El beso, para que alcance verdad, ha de ser ternura que ya no puede contenerse, río de señales sin palabras. El Cantar de los Cantares comienza exigiendo: «¡que me bese con los besos de su boca!», y San Pablo recomienda en sus Cartas: «Salúdense con el beso de la paz»… quizá toda la Escritura sea un largo beso sostenido por la emoción de Dios que se recrea en querernos.

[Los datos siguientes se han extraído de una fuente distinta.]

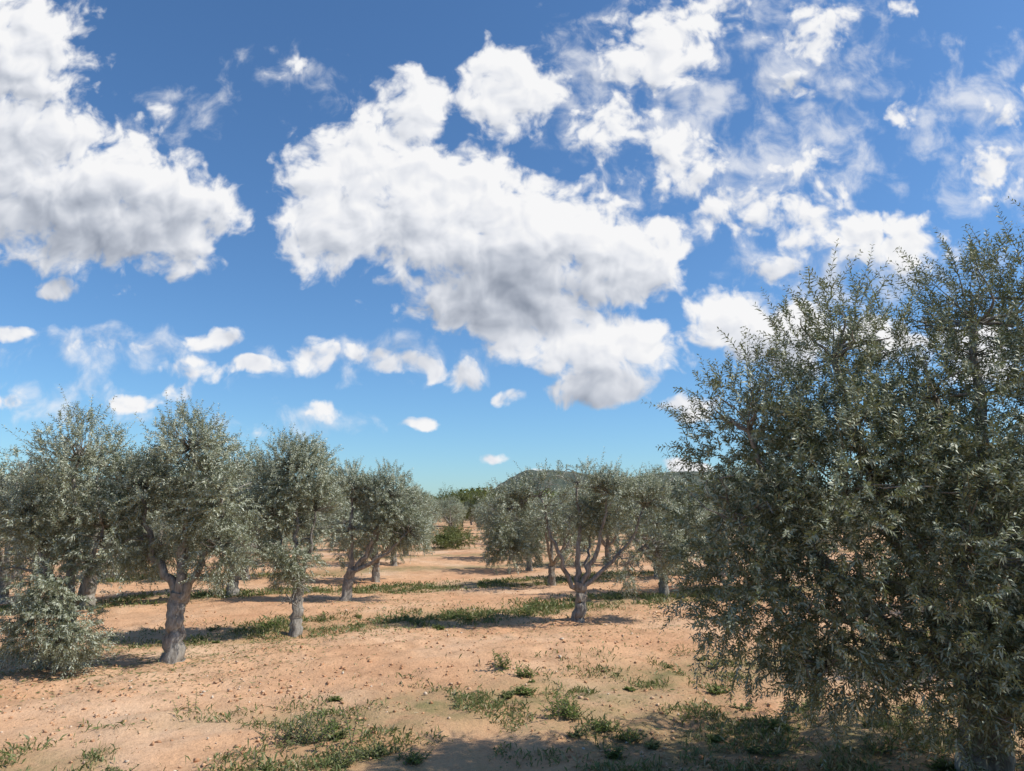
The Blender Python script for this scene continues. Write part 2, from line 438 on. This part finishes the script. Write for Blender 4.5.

Jiménez Lozano tiene escrita una bellísima parábola en la que Jesús pide a Judas que lo ame hasta el extremo de traicionarlo, que lo ame de tal manera que, hecha la entrega, esté en condiciones de soportar para siempre el desprecio del hombre. Judas se quedó entonces con la enorme cicatriz del beso abierta: donde la historia dijo traición hasta hoy, habremos de escribir amor extremo y convenido. ¿Quién puede negarnos que aquel beso tan execrable no fuera «un arreglo», una exigencia de amor más grande que Jesús pidiera a Judas?
Mientras tanto, besar es hacerle un sitio a la sed en nuestros labios, cerrar los ojos y cruzar el miedo de querernos, llegar más adentro del otro y descubrir en su humedad destinos diferentes. Los españoles, ya se sabe, besamos de distinta manera.